Force field of tetrafluoroborate anion for molecular dynamics simulation: a new approach

Abstract

Design of new electrical energy storage devices including supercapacitors as well as an optimization of existing ones require not only new electrolytes, but also the deep and complete understanding of the processes occurring in the electrolyte solutions. Spectral techniques and classical molecular dynamics simulation (MDS) have gained a reputation as a reliable tool for such tasks. The starting point of any MDS is a choice or development of the force fields for all simulated particles.
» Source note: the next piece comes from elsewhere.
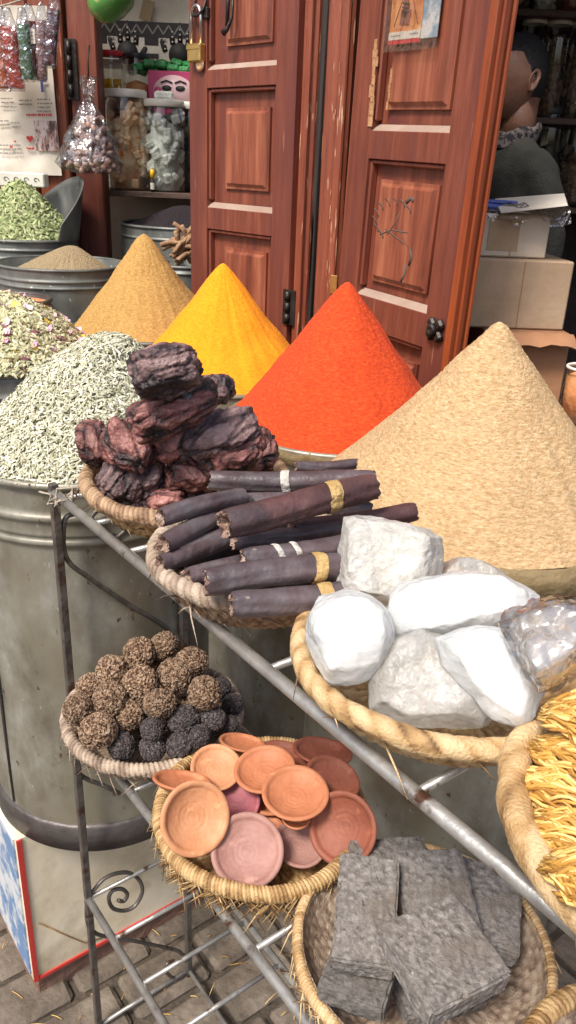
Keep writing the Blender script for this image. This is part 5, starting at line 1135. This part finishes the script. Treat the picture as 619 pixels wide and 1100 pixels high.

The combination of vibrational spectroscopy and molecular dynamics technique can provide a thorough understanding of the structure and dynamics of the ionic subsystem. In this connection, the reproduction of the vibrational spectra should be added to the requirements for the force fields of the most common electrolyte components. Many modern supercapacitors are based on organic electrolytes consisting of non-aqueous aprotic solvents such as acetonitrile, propylene carbonate and γ-butyrolactone and quaternary ammonium salts with tetrafluoroborate and hexafluorophosphate as anions. The purpose of the current work is to develop a new force field for tetrafluoroborate anion (BF₄^-) able to reproduce not only translational diffusion in acetonitrile medium, but also the spectral properties of this ion in a condensed phase. Since found in the literature force fields of BF₄^-, cannot satisfy these requirements, there were performed intensive quantum chemical calculations of BF₄^- at the M06-2X/6-311++G(d,p) level of theory to construct the potential energy surface with respect to the B-F bonds and F-B-F angles followed by evaluating corresponding intramolecular potential constants. Combining the obtained bond and angle force constants with partial charges on B and F atoms calculated at the same level of theory, and literature values of Lennard-Jones parameters, a new force field model for BF₄^- anion was created. Based on the carried out MD simulations of the BF₄^- ion in an infinitely diluted acetonitrile solution, it was proved that the obtained resulting model is capable to reproduce both transport and intra-ion vibrational properties of the tetrafluoroborate anion.